Después de las elecciones, en Londres no dudaban en culpar a la clase trabajadora blanca del norte, tachados de racistas, parásitos sociales, que no quieren trabajar, que viven de los subsidios, con un discurso que quizás no es mucho mejor que el utilizado por la clase obrera étnicamente inglesa y desempleada para criticar a los polacos que vienen a quitarles el trabajo. Por supuesto, ni en el norte son todos blancos pobres, ni en el sur todos profesionales de cuello blanco del sector financiero. La identificación de la clase obrera exclusivamente con el inglés blanco hace más de medio siglo que no se ajusta a la realidad de un país cosmopolita. En Londres hay un amplio proletariado del sector servicios y las regiones del norte y oeste son también muy diversas internamente. Hay otros factores que han podido ser decisivos en el resultado, como el giro conservador de un voto de mayor edad y vinculado a los núcleos de población de menor tamaño. Sin embargo, esto no debe opacar el dato de que la lealtad de los condados pobres a la izquierda parece haberse roto, y es un cambio que parece poder consolidarse en el tiempo.
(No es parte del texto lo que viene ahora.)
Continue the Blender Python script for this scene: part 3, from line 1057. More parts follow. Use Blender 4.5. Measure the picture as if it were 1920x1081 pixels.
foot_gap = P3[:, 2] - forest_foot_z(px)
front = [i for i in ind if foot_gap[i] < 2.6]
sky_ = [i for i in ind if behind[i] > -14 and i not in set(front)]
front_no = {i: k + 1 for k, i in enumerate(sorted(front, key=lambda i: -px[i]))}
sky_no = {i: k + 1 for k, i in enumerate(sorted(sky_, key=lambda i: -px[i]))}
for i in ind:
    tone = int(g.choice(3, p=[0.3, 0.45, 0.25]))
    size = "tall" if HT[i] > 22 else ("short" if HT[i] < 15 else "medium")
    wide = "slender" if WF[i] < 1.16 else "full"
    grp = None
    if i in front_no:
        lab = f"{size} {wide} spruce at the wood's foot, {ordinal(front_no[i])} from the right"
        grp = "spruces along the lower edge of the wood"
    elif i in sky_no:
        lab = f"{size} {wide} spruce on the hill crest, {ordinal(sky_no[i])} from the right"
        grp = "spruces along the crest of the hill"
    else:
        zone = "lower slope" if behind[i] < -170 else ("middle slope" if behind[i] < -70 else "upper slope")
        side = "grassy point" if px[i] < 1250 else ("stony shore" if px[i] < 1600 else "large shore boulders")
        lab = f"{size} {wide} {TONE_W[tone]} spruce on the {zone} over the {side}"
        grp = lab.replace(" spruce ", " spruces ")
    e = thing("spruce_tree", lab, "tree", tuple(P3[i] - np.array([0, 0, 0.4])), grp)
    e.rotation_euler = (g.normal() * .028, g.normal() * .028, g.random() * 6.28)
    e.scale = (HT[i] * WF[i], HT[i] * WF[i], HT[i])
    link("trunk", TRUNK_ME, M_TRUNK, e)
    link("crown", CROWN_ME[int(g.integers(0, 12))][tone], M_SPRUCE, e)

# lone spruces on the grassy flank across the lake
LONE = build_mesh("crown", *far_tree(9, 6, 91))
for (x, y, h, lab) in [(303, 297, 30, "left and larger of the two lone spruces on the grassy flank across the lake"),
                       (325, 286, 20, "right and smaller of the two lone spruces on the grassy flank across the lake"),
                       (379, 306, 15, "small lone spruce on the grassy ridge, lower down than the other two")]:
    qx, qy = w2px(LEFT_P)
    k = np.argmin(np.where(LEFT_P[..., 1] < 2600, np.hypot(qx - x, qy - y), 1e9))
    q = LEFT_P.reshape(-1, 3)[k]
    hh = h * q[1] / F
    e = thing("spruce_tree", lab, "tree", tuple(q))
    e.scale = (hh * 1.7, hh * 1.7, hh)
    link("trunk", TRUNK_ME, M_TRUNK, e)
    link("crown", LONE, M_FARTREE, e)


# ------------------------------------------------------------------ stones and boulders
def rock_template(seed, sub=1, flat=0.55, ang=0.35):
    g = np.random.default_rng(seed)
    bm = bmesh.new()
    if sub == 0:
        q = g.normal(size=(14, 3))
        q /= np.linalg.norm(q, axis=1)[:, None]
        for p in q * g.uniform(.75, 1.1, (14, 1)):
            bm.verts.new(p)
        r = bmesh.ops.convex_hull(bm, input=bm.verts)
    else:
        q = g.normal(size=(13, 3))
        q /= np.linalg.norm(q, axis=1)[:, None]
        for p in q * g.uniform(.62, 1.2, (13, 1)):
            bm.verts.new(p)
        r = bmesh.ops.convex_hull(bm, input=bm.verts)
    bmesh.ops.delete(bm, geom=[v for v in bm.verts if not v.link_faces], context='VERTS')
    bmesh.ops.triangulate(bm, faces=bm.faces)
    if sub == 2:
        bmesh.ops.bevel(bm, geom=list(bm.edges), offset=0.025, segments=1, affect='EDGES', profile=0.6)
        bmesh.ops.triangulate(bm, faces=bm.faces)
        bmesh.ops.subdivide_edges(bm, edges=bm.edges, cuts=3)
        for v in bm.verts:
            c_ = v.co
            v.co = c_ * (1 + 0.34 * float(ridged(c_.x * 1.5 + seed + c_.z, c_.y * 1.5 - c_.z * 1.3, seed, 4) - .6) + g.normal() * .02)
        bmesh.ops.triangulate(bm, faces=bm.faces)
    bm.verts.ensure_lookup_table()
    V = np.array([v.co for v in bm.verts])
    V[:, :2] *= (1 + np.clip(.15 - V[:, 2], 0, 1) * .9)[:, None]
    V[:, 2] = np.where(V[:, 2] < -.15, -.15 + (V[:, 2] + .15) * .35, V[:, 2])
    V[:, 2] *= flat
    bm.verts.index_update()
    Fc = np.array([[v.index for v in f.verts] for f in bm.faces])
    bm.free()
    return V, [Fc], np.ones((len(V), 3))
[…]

Los resultados parecen respaldar la tesis que afirma que el eje de la conflictividad política en Europa tiende a enfrentar al liberalismo cosmopolita de las grandes ciudades, con tendencias parroquialistas e iliberales, que ven en el Estado-nación la única forma de obtener una cierta seguridad y bienestar. Parece lógico que los grupos sociales y regiones que se sienten perdedores en el marco político-económico imperante basculen más hacia lo segundo que hacia lo primero. No posicionarse claramente en ese eje de conflicto, que en Reino Unido tomó cuerpo en el Brexit, podría ser la clave de la derrota de Corbyn y una lección para otras latitudes.